In other words, I don't actually believe Omega can reliably make this same prediction, as he could theoretically do in Newcomb's; this hypothetical is absurd. If you had a thousand people, roughly half of them would have opened envelopes full of money (or whatever percentage would emerge from Alpha's random generator). It seems inconceivable that those half must also have rejected the ten pound note, and that the other half must have accepted it. If I saw a large enough sample illustrating this effect occurring consistently, I'd have to throw up my hands in confusion and reject the ten-pound note, but this outcome is outlandishly unlikely.
(replying to new version of comment) Yes, Omega could easily only offer the deal to those for whom his prediction is true.
This is a variant built on Gary Drescher's xor problem for timeless decision theory.
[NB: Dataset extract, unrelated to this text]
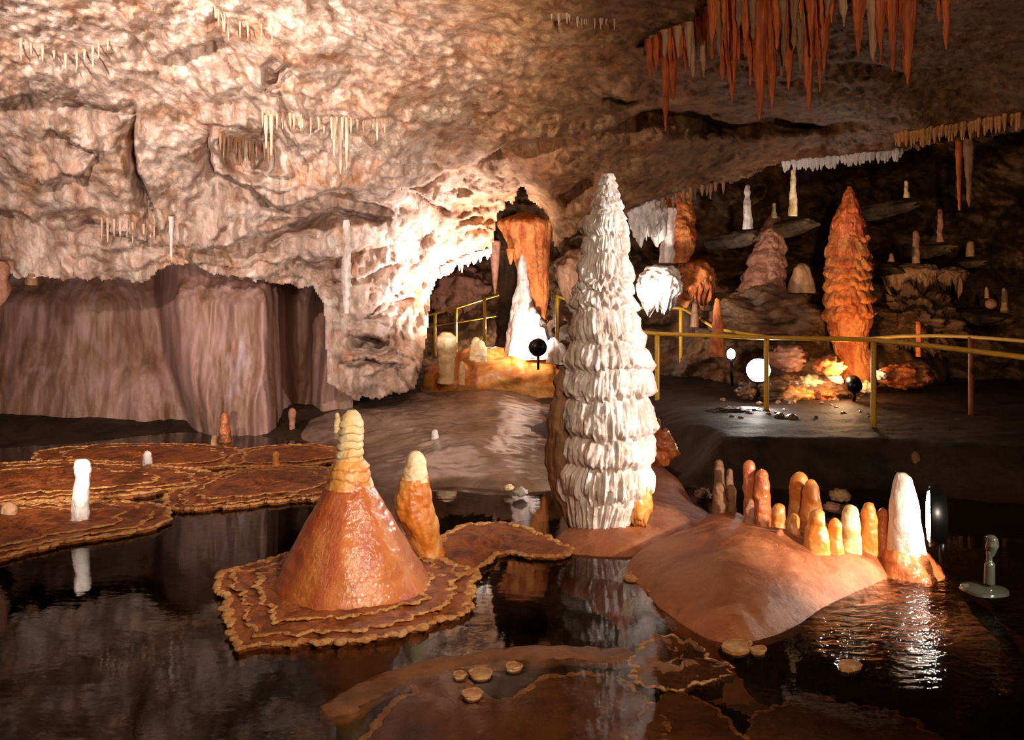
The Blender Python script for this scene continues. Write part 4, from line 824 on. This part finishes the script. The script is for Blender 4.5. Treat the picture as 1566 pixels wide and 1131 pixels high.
# floodlight behind the railing
c = W(1160, 566, 11.7); ax = np.array([-.35, -1, .12])
root = thing('floodlight', 'lit white floodlight glaring on the ground behind the railing', 'lamp', W(1160, 606, 11.7))
hs = part(root, 'housing', disc_stack(c, ax, [(-.14, .05), (-.12, .09), (0, .165), (.02, .17), (.025, .155)]), M['black'])
part(hs, 'lens', disc_stack(c, ax, [(.015, .152), (.035, .14), (.045, .09)]), M['lens'], 'glowing white lens')
part(root, 'bracket', tube([c + np.array([0, .1, -.1]), W(1160, 606, 11.75)], .02), M['black'])
c2 = W(1118, 541, 12.3)
root = thing('lamp', 'small white lamp left of the glaring floodlight', 'lamp', W(1118, 575, 12.3))
part(root, 'bulb', lump(c2, (.055, .055, .07), .05, 3, 0, 5, 1, 20, 16), M['lens_dim'], 'glowing bulb'); part(root, 'stem', tube([c2 + np.array([0, 0, -.05]), W(1120, 590, 12.3)], .02), M['black'])
# bell lamp at the foot of the tower
c3 = W(1306, 588, 11.6)
root = thing('spotlight', 'black bell-shaped spotlight turned towards the ochre tower', 'lamp', W(1306, 622, 11.6))
part(root, 'shade', disc_stack(c3, (0.05, .9, .45), [(-.11, .02), (-.10, .06), (-.06, .09), (.0, .1), (.07, .095), (.075, .07)]), M['black'])
part(root, 'stem', tube([c3 + np.array([0, 0, -.05]), W(1306, 622, 11.6)], .022), M['black'])
# round lamp in the grotto
c4 = W(823, 532, 13.3)
root = thing('spotlight', 'round black spotlight seen from behind in the white grotto', 'lamp', W(823, 556, 13.3))
part(root, 'shade', disc_stack(c4, (-.25, .9, .35), [(-.09, .03), (-.08, .09), (-.02, .13), (.05, .135), (.055, .1)]), M['black'])
part(root, 'stem', tube([c4 + np.array([0, 0, -.08]), W(823, 565, 13.3)], .02), M['black'])
# flat floodlight in the water at the right
c5 = W(1434, 790, 6.2)
root = thing('floodlight', 'black floodlight edge-on beside the brilliant white stalagmite', 'lamp', W(1437, 835, 6.55))
hs = part(root, 'housing', disc_stack(c5, (-1, .40, 0), [(-.06, .10), (-.05, .17), (.04, .2), (.055, .2), (.05, .18)]), M['black'])
part(hs, 'lens', disc_stack(c5, (-1, .40, 0), [(.045, .175), (.062, .16), (.07, .09)]), M['lens'], 'glowing white lens')
part(root, 'bracket', tube([c5 + np.array([.03, 0, -.15]), W(1440, 860, 6.2)], .02), M['black'])
# pedestal
Yp = 5.75; b = W(1505, 905, Yp)
root = thing('pedestal', 'small grey knob-topped pedestal on a round base in the dark water', 'pedestal', (b[0], b[1], 0))
part(root, 'base_disc', lathe([(896, 1484, 1526), (899, 1473, 1537), (903, 1471, 1538), (906, 1476, 1534)], Yp, seg=48, rings=24, rough=.01, rs=8), M['grey'])
part(root, 'stem', lathe([(842, 1508, 1518), (856, 1509, 1517), (862, 1506, 1521), (892, 1505, 1521)], Yp, seg=28, rings=36), M['grey'])
part(root, 'knob', lathe([(818, 1512, 1520), (822, 1509, 1525), (834, 1507, 1527), (844, 1510, 1523), (850, 1510, 1520)], Yp, seg=28, rings=30, rough=.004, rs=20), M['grey'])

# ------------------------------------------------------------------ light
WARM = (1, .80, .60); WHITE = (1, .93, .86); ORANGE = (1, .62, .30)
spot('left_cave_lamp', (-4.8, 4.6, 4.4), W(330, 120, 9.6), 2000, (1, .90, .83), 80, 1.0, .10)
spot('ceiling_cave_lamp', (-.8, 4.8, 1.6), W(470, 20, 8.6), 1400, (1, .89, .76), 72, 1.0, .12)
spot('left_wall_fill', (-3.2, 5.5, .9), W(190, 560, 12.4), 950, (1, .88, .78), 52, 1.0, .10)  # unseen spot, added to lift the dark left wall
point('photographer_flash', (1.0, -.2, 2.8), 640, (1, .80, .58), .10)
spot('pool_fill', (1.3, .4, 3.6), (-1.4, 7.0, 0), 560, (1, .80, .58), 56, 1.0, .08)  # added front fill for the pool and its shelves
spot('cone_highlight_fill', (.9, 3.8, 2.2), W(555, 780, 5.9), 260, (1, .88, .74), 44, .9, .03)  # invented spot, placed where it puts wet highlights on the cone
spot('cone_rim_lamp', (.75, 8.6, 1.5), W(570, 780, 5.9), 150, WHITE, 30, .8, .05)
spot('grotto_cave_lamp', W(775, 545, 12.2), W(690, 390, 12.9), 850, (1, .96, .95), 110, .9, .08)
point('grotto_back_fill', W(745, 500, 17.6), 110, (1, .95, .9), .06)  # point light added to brighten the rock and railing in the grotto
spot('pillar_cave_lamp', c4 + np.array([-.05, .12, .08]), W(790, 480, 14.6), 140, WHITE, 130, .7, .06)
spot('floodlight_beam', W(1160, 566, 11.7) + ax * .12, W(950, 370, 7.6), 500, WHITE, 30, .6, .12)
point('floodlight_spill', W(1168, 556, 11.7) + ax * .25, 24, WHITE, .08)
point('tower_spill', W(1285, 570, 11.7), 30, ORANGE, .05)
spot('water_floodlight_beam', c5 + np.array([-.10, .04, 0]), W(1180, 770, 6.6), 260, (1, .88, .74), 150, .6, .1)
spot('tower_beam', c3 + np.array([0, .12, .1]), W(1300, 450, 13.2), 150, ORANGE, 110, .6, .06)
spot('stalagmite_fill', (4.6, 4.2, 1.9), W(925, 500, 7.3), 1800, WHITE, 42, .7, .06)  # unseen spot put at front right to whiten the tall stalagmite
spot('row_fill', (4.2, 3.6, 1.6), W(1310, 820, 6.2), 1250, (1, .86, .68), 32, .8, .06)  # extra off-frame light, added to brighten the amber row from the front
spot('chamber_fill', W(985, 492, 12.3), W(1010, 415, 13.2), 190, WHITE, 120, .6, .06)  # added chamber fill, turned up towards the white boss
point('chamber_roof_lamp', W(1290, 330, 12.4), 12, WHITE, .05)

w = bpy.data.worlds.new('cave_dark'); scene.world = w; w.use_nodes = True
w.node_tree.nodes['Background'].inputs[0].default_value = (.03, .022, .016, 1); w.node_tree.nodes['Background'].inputs[1].default_value = .3

cam = bpy.data.cameras.new('camera'); co = bpy.data.objects.new('camera', cam); COL.objects.link(co)
co.location = (0, 0, HC); co.rotation_euler = (PI / 2, 0, 0)
cam.sensor_width = 36; cam.lens = F / 1566 * 36; cam.shift_y = -(565.5 - HY) / 1566; cam.clip_end = 100
scene.camera = co
vs = scene.view_settings; vs.view_transform = 'Standard'; vs.look = 'None'; vs.gamma = 1; vs.exposure = 0; vs.use_curve_mapping = False
scene.cycles.max_bounces = 6; scene.cycles.transparent_max_bounces = 8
You get an envelope from your good friend Alpha, and are about to open it, when Omega appears in a puff of logic.
Being completely trustworthy as usual (don't you just hate that?), he explains that Alpha flipped a coin (or looked at the parity of a sufficiently high digit of pi), to decide whether to put £1000 000 in your envelope, or put nothing.
He, Omega, knows what Alpha decided, has also predicted your own actions, and you know these facts. He hands you a £10 note and says:
"(I predicted that you will refuse this £10) if and only if (there is £1000 000 in Alpha's envelope)."
What to do?
EDIT: to clarify, Alpha will send you the envelope anyway, and Omega may choose to appear or not appear as he and his logic deem fit. Nor is Omega stating a mathematical theorem: that one can deduce from the first premise the truth of the second. He is using XNOR, but using 'if and only if' seems a more understandable formulation. You get to keep the envelope whatever happens, in case that wasn't clear.